Epic Games has detailed some of the features in its next generation Unreal Engine – Unreal Engine 6 – and one of the ideas it’s testing is the ability for players to move their Fortnite skins into other Unreal Engine games, and for other Unreal Engine games to put their skins into Fortnite.
Development team lead Marcus Wassmer revealed this during Epic’s latest State of Play broadcast. In a transcript shared on Epic Games’ website, he said, “Content and code should be portable across games and engines. Our goal is to give the games industry a whole new way to grow our ecosystems with cross-promotion, portable player value, and to really lean into all of the positive-sum dynamics that Metcalfe’s Law predicts for connecting experiences and social graphs together.” Whatever that means.
“Fortnite cosmetics will be our first real proof point of portability. We will start by moving the base system to an open UE6 module.

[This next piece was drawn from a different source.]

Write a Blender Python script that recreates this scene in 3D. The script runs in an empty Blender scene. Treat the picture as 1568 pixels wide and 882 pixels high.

This means you’ll have the option to use a player’s entitled Fortnite outfits in your own games, and you’ll get the tools to build outfits for your own games that work inside Fortnite.”
Fortnite handily provides Epic with a large and popular testbed to try and prove the system works. “We see this as the first step toward building a shared economy for smart assets: functional assets with logic and functionality that work across games, to recognise players’ time and spending in a better way,” Wassmer added.
“In the end, this isn’t really a Fortnite story. It’s about proving that such a mature, complex system can work at scale – and that every game that works with these systems will immediately benefit from them.”
Unreal Engine 6 is still a long way off. Early access testing is scheduled to begin at the end of 2027-“ish” – there was a heavy emphasis on the “ish” – with a full release happening 12 to 18 months thereafter. Key features include built-in generative AI large language model integration – something Epic has just this minute rolled out for Unreal Engine update 5.8 – as well as support for having many more players in games. At one point, Epic Games boss Tim Sweeney referenced games theoretically being capable of supporting thousands, if not hundreds of thousands and even millions of players.
A priority focus also seems to be on Unreal Engine 6 making games work across multiple platforms without developers having to redo work or significantly alter it. This seemed to take precedent over flashy new graphical features.
“UE6 is going to change a lot about how games are made,” Wassmer concluded. “It will not change the thing that matters most, which is that the people in this industry – the game developers, the filmmakers, our Unreal Engine family – are the ones who make anything actually happen.”